▼

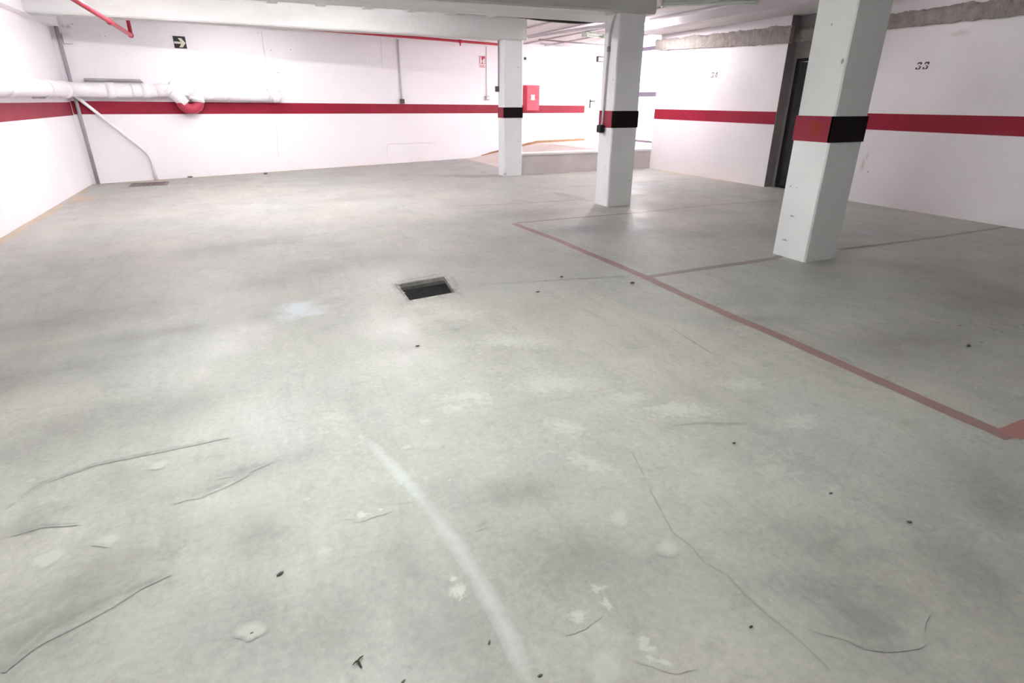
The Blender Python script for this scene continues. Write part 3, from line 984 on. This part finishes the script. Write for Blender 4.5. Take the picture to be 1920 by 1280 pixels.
grate = empty('floor_grate', (-1.52, 11.47, 0), 'brown-grey bar grating set in the floor at the foot of the back wall', 'drain')
gx0, gx1, gy0, gy1 = -1.80, -1.24, 11.22, 11.72
bm = bmesh.new()
box(bm, gx0, gx1, gy0, gy0 + 0.03, -0.05, 0.004)
box(bm, gx0, gx1, gy1 - 0.03, gy1, -0.05, 0.004)
box(bm, gx0, gx0 + 0.03, gy0 + 0.03, gy1 - 0.03, -0.05, 0.004)
box(bm, gx1 - 0.03, gx1, gy0 + 0.03, gy1 - 0.03, -0.05, 0.004)
link('frame', bm, M['rust'], grate)
for i in range(12):
    x = gx0 + 0.05 + i * (gx1 - gx0 - 0.1) / 11
    link('bar', bx(x - 0.013, x + 0.013, gy0 + 0.03, gy1 - 0.03, -0.045, -0.006), M['rust'], grate)
link('pit', bx(gx0, gx1, gy0, gy1, -0.2, -0.06), M['pit'], grate)

# ------------------------------------------------------------------ drainage pipes on the left and back wall
R_P = 0.105
PX = LEFT_X + 0.15
zl = 1.445
dp = empty('drain_pipe', (PX, 9.0, zl), 'thick white drain pipe along the left and back walls with a red-bottomed U trap', 'pipe')
corner = bpt(0.22, 0.17, 1.445)
path = [(PX, NEAR_Y + 0.05, 1.43), (PX, 8.0, 1.435), (PX, 11.55, 1.45), tuple(corner), tuple(bpt(1.2, 0.16, 1.445))]
link('pipe_body', tb(bend(path, 0.22, 6), R_P, 20), M['pvc'], dp, True)
for y in (5.6, 8.35, 10.9):
    link('coupling', tb([(PX, y - 0.09, 1.436), (PX, y + 0.09, 1.44)], R_P + 0.014, 20), M['pvc'], dp, True)
for s in (0.55, 1.05):
    link('coupling', tb([bpt(s - 0.06, 0.16, 1.445), bpt(s + 0.06, 0.16, 1.445)], R_P + 0.012, 20), M['pvc'], dp, True)
for y in (3.0, 7.2, 9.9):
    bm = tb([(PX - 0.001, y - 0.012, 1.438), (PX - 0.001, y + 0.012, 1.438)], R_P + 0.008, 20)
    box(bm, LEFT_X + 0.002, PX, y - 0.012, y + 0.012, 1.438 - R_P - 0.02, 1.438 - R_P + 0.01)
    link('clamp', bm, M['white_plastic'], dp)
for s in (0.85,):
    bm = tb([bpt(s - 0.012, 0.16, 1.445), bpt(s + 0.012, 0.16, 1.445)], R_P + 0.008, 20)
    link('clamp', bm, M['white_plastic'], dp)

# trap: inlet elbow, U bend (its underside painted red with the stripe), outlet pipe
ptsU = bend([bpt(1.2, 0.16, 1.445), bpt(1.42, 0.18, 1.47), bpt(1.60, 0.19, 1.24)], 0.12, 6)
link('elbow', tb(ptsU, [R_P] * (len(ptsU) - 2) + [R_P * 0.95, R_P * 0.9], 20), M['pvc'], dp, True)
link('collar', tb([bpt(1.36, 0.18, 1.50), bpt(1.43, 0.18, 1.44)], R_P + 0.018, 20), M['pvc'], dp, True)
arc = [bpt(1.50 + 0.185 - 0.135 * math.cos(a), 0.19, 1.275 - 0.115 * math.sin(a)) for a in [math.pi * i / 12 for i in range(13)]]
part(link('u_bend', tb(arc, 0.085, 18), M['trap_red'], dp, True), 'red painted underside of the trap')
link('riser', tb(bend([bpt(1.815, 0.19, 1.27), bpt(1.83, 0.19, 1.41), bpt(2.05, 0.17, 1.40)], 0.08, 6), R_P * 0.98, 20), M['pvc'], dp, True)
link('collar', tb([bpt(1.79, 0.19, 1.30), bpt(1.80, 0.19, 1.36)], R_P + 0.014, 20), M['pvc'], dp, True)
link('web', tb([bpt(1.60, 0.13, 1.32), bpt(1.74, 0.13, 1.32)], 0.06, 10), M['grey_pipe'], dp)

link('pipe_body', tb([bpt(2.03, 0.155, 1.40), bpt(2.7, 0.15, 1.39), bpt(3.18, 0.14, 1.375)], 0.10, 20), M['pvc'], dp, True)
link('end_cap', tb([bpt(3.12, 0.14, 1.377), bpt(3.26, 0.14, 1.372)], 0.112, 20), M['pvc'], dp, True)
for s in (2.32, 3.05):
    link('clamp', tb([bpt(s - 0.014, 0.15, 1.388), bpt(s + 0.014, 0.15, 1.388)], 0.110, 20), M['white_plastic'], dp)
tag(link('thin_pipe', tb([bpt(0.25, 0.06, 1.60), bpt(1.02, 0.06, 1.60), bpt(1.05, 0.06, 1.56)], 0.022, 10), M['grey_pipe']), 'thin grey pipe resting above the thick white pipe on the back wall', 'pipe')
tag(link('corner_conduit', tb([bpt(0.07, 0.06, 2.5), bpt(0.07, 0.06, 0.0)], 0.026, 10), M['grey_pipe'], smooth=True), 'grey vertical conduit in the far left corner', 'conduit')
tag(link('junction_box', bx(0.04, 0.16, -0.06, -0.001, 2.10, 2.24, 0.008), M['white_plastic'], matrix=BACK_M @ Matrix.Translation((0.075, 0, 0))), 'pale square junction box high in the far left corner', 'box')
o = link('diagonal_pipe', tb(bend([(LEFT_X + 0.05, 11.70, 1.42), bpt(0.10, 0.10, 1.33), bpt(0.92, 0.045, 0.43), bpt(0.93, 0.045, 0.0)], 0.12, 5), 0.026, 12), M['pvc'], smooth=True)
tag(o, 'thin white pipe slanting from the corner down to the floor on the back wall', 'pipe')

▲

Do this → Word for word, quote the full listing, omitting every picture.

Written response →
The Blender Python script for this scene continues. Write part 3, from line 984 on. This part finishes the script. Write for Blender 4.5. Take the picture to be 1920 by 1280 pixels.
grate = empty('floor_grate', (-1.52, 11.47, 0), 'brown-grey bar grating set in the floor at the foot of the back wall', 'drain')
gx0, gx1, gy0, gy1 = -1.80, -1.24, 11.22, 11.72
bm = bmesh.new()
box(bm, gx0, gx1, gy0, gy0 + 0.03, -0.05, 0.004)
box(bm, gx0, gx1, gy1 - 0.03, gy1, -0.05, 0.004)
box(bm, gx0, gx0 + 0.03, gy0 + 0.03, gy1 - 0.03, -0.05, 0.004)
box(bm, gx1 - 0.03, gx1, gy0 + 0.03, gy1 - 0.03, -0.05, 0.004)
link('frame', bm, M['rust'], grate)
for i in range(12):
    x = gx0 + 0.05 + i * (gx1 - gx0 - 0.1) / 11
    link('bar', bx(x - 0.013, x + 0.013, gy0 + 0.03, gy1 - 0.03, -0.045, -0.006), M['rust'], grate)
link('pit', bx(gx0, gx1, gy0, gy1, -0.2, -0.06), M['pit'], grate)

# ------------------------------------------------------------------ drainage pipes on the left and back wall
R_P = 0.105
PX = LEFT_X + 0.15
zl = 1.445
dp = empty('drain_pipe', (PX, 9.0, zl), 'thick white drain pipe along the left and back walls with a red-bottomed U trap', 'pipe')
corner = bpt(0.22, 0.17, 1.445)
path = [(PX, NEAR_Y + 0.05, 1.43), (PX, 8.0, 1.435), (PX, 11.55, 1.45), tuple(corner), tuple(bpt(1.2, 0.16, 1.445))]
link('pipe_body', tb(bend(path, 0.22, 6), R_P, 20), M['pvc'], dp, True)
for y in (5.6, 8.35, 10.9):
    link('coupling', tb([(PX, y - 0.09, 1.436), (PX, y + 0.09, 1.44)], R_P + 0.014, 20), M['pvc'], dp, True)
for s in (0.55, 1.05):
    link('coupling', tb([bpt(s - 0.06, 0.16, 1.445), bpt(s + 0.06, 0.16, 1.445)], R_P + 0.012, 20), M['pvc'], dp, True)
for y in (3.0, 7.2, 9.9):
    bm = tb([(PX - 0.001, y - 0.012, 1.438), (PX - 0.001, y + 0.012, 1.438)], R_P + 0.008, 20)
    box(bm, LEFT_X + 0.002, PX, y - 0.012, y + 0.012, 1.438 - R_P - 0.02, 1.438 - R_P + 0.01)
    link('clamp', bm, M['white_plastic'], dp)
for s in (0.85,):
    bm = tb([bpt(s - 0.012, 0.16, 1.445), bpt(s + 0.012, 0.16, 1.445)], R_P + 0.008, 20)
    link('clamp', bm, M['white_plastic'], dp)

# trap: inlet elbow, U bend (its underside painted red with the stripe), outlet pipe
ptsU = bend([bpt(1.2, 0.16, 1.445), bpt(1.42, 0.18, 1.47), bpt(1.60, 0.19, 1.24)], 0.12, 6)
link('elbow', tb(ptsU, [R_P] * (len(ptsU) - 2) + [R_P * 0.95, R_P * 0.9], 20), M['pvc'], dp, True)
link('collar', tb([bpt(1.36, 0.18, 1.50), bpt(1.43, 0.18, 1.44)], R_P + 0.018, 20), M['pvc'], dp, True)
arc = [bpt(1.50 + 0.185 - 0.135 * math.cos(a), 0.19, 1.275 - 0.115 * math.sin(a)) for a in [math.pi * i / 12 for i in range(13)]]
part(link('u_bend', tb(arc, 0.085, 18), M['trap_red'], dp, True), 'red painted underside of the trap')
link('riser', tb(bend([bpt(1.815, 0.19, 1.27), bpt(1.83, 0.19, 1.41), bpt(2.05, 0.17, 1.40)], 0.08, 6), R_P * 0.98, 20), M['pvc'], dp, True)
link('collar', tb([bpt(1.79, 0.19, 1.30), bpt(1.80, 0.19, 1.36)], R_P + 0.014, 20), M['pvc'], dp, True)
link('web', tb([bpt(1.60, 0.13, 1.32), bpt(1.74, 0.13, 1.32)], 0.06, 10), M['grey_pipe'], dp)

link('pipe_body', tb([bpt(2.03, 0.155, 1.40), bpt(2.7, 0.15, 1.39), bpt(3.18, 0.14, 1.375)], 0.10, 20), M['pvc'], dp, True)
link('end_cap', tb([bpt(3.12, 0.14, 1.377), bpt(3.26, 0.14, 1.372)], 0.112, 20), M['pvc'], dp, True)
for s in (2.32, 3.05):
    link('clamp', tb([bpt(s - 0.014, 0.15, 1.388), bpt(s + 0.014, 0.15, 1.388)], 0.110, 20), M['white_plastic'], dp)
tag(link('thin_pipe', tb([bpt(0.25, 0.06, 1.60), bpt(1.02, 0.06, 1.60), bpt(1.05, 0.06, 1.56)], 0.022, 10), M['grey_pipe']), 'thin grey pipe resting above the thick white pipe on the back wall', 'pipe')
tag(link('corner_conduit', tb([bpt(0.07, 0.06, 2.5), bpt(0.07, 0.06, 0.0)], 0.026, 10), M['grey_pipe'], smooth=True), 'grey vertical conduit in the far left corner', 'conduit')
tag(link('junction_box', bx(0.04, 0.16, -0.06, -0.001, 2.10, 2.24, 0.008), M['white_plastic'], matrix=BACK_M @ Matrix.Translation((0.075, 0, 0))), 'pale square junction box high in the far left corner', 'box')
o = link('diagonal_pipe', tb(bend([(LEFT_X + 0.05, 11.70, 1.42), bpt(0.10, 0.10, 1.33), bpt(0.92, 0.045, 0.43), bpt(0.93, 0.045, 0.0)], 0.12, 5), 0.026, 12), M['pvc'], smooth=True)
tag(o, 'thin white pipe slanting from the corner down to the floor on the back wall', 'pipe')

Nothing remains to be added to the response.